Documents importants parvenus jusqu’à nous
Codex Atlanticus
Recueil de dessins et de notes, datés de 1478 à 1518, rassemblés en 1.119 feuillets de grand format (celui d’un atlas, d’où le nom). Il rassemble les principales études techniques de Léonard de Vinci. On y trouve de nombreux engins hydrauliques pour le transport ou le pompage de l’eau. Y figure également un pont démontable, destiné aux militaires tout comme le fameux char d’assaut. Une simple esquisse évoque l’idée étonnante de flotteurs pour marcher sur l’eau. C’est également dans ce document que se trouvent réunis les dessins de machines volantes, planeurs et vis aérienne, et les études du vol des oiseaux. Le Codex Atlanticus se trouve actuellement à la Bibliothèque Ambrosienne de Milan.
Codex Leicester
Ensemble de 18 feuilles pliées en deux et écrites en recto-verso, et donc constitué de 72 pages. Rédigé en écriture spéculaire (de gauche à droite, que l’on peut lire à l’aide d’un miroir), il récapitule des observations scientifiques dans plusieurs domaines. Léonard y explique la présence de coquillages fossiles en montagne par le soulèvement du fond de la mer dans le passé. L’eau recouvrant la surface lunaire expliquerait la réflexion de la lumière solaire. S’y trouvent également des observations sur les mouvements des fleuves et des rivières et sur l’érosion qu’ils engendrent. Bill Gates l’a acheté en 1994 pour 30,8 millions de dollars. Chaque année, il est exposé dans un pays différent.
Codex de Madrid I et II
Découvert en 1966, il contient des dessins de multiples mécanismes, précisément décrits.

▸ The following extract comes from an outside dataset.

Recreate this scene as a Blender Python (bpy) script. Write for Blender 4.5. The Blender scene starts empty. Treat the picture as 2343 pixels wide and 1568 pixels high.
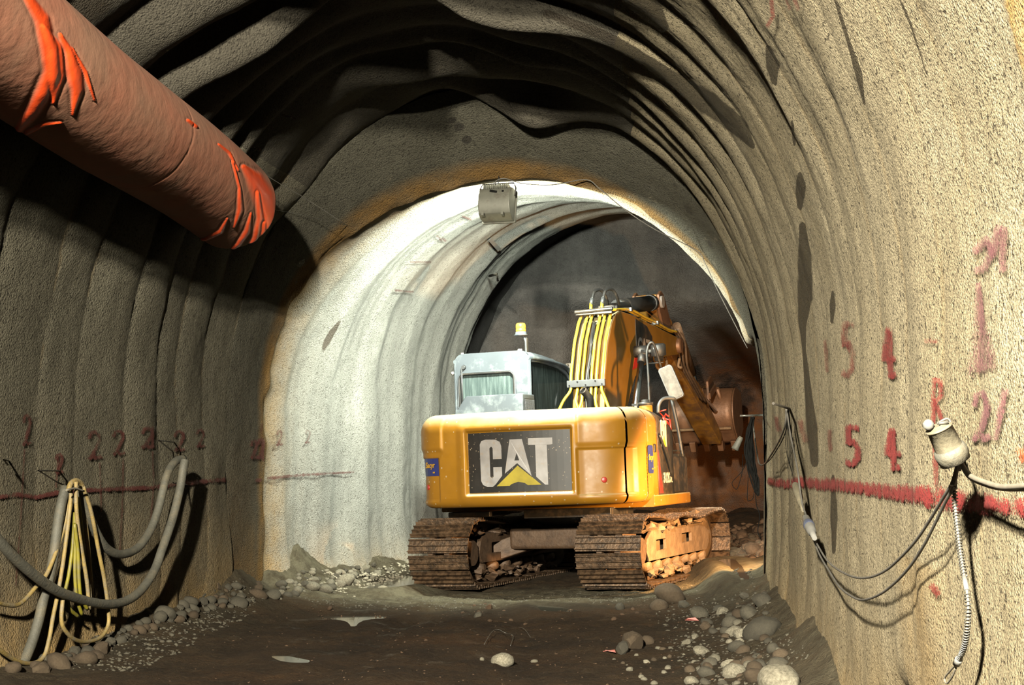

Quelques œuvres parmi les plus connues
La Vierge aux rochers (entre 1483 et 1484), première version, musée du Louvre, Paris.
Le Musicien (1490), portrait de Franchini Gaffurio, Bibliothèque Ambrosienne, Milan.

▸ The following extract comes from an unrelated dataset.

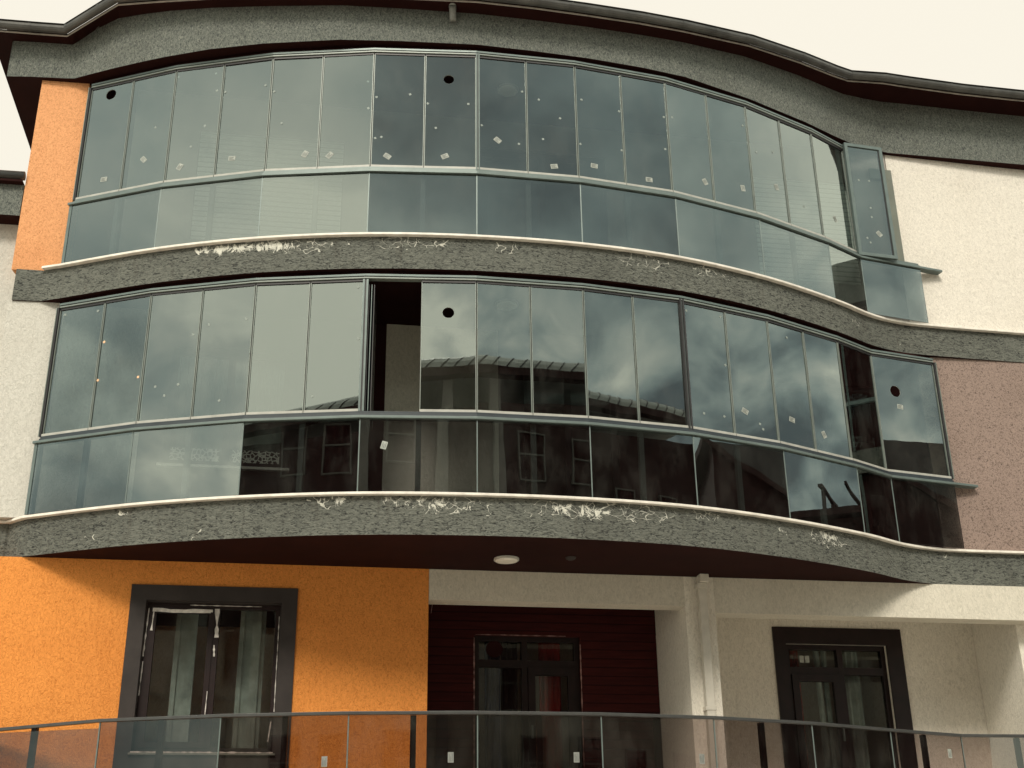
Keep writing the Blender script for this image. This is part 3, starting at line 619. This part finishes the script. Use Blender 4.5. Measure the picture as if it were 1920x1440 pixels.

La Belle Ferronière (entre 1490 et 1496), musée du Louvre, Paris.
La Cène (entre 1495 et 1498), fresque, Eglise Santa Maria delle Grazie, Milan.
La Joconde ou Mona Lisa (entre 1503 et 1504 puis entre 1510 et 1515), musée du Louvre, Paris.
La bataille d’Anghiari (1504-1506), peinture murale inachevée, salle du Grand conseil du Palazzo Vecchio, Florence, détruite au XVIe siècle, reprise ensuite, notamment par Pierre-Paul Rubens.
La Vierge, l’Enfant Jésus et sainte Anne (1508-1510), musée du Louvre, Paris.
Bacchus (1510-1515), musée du Louvre, Paris.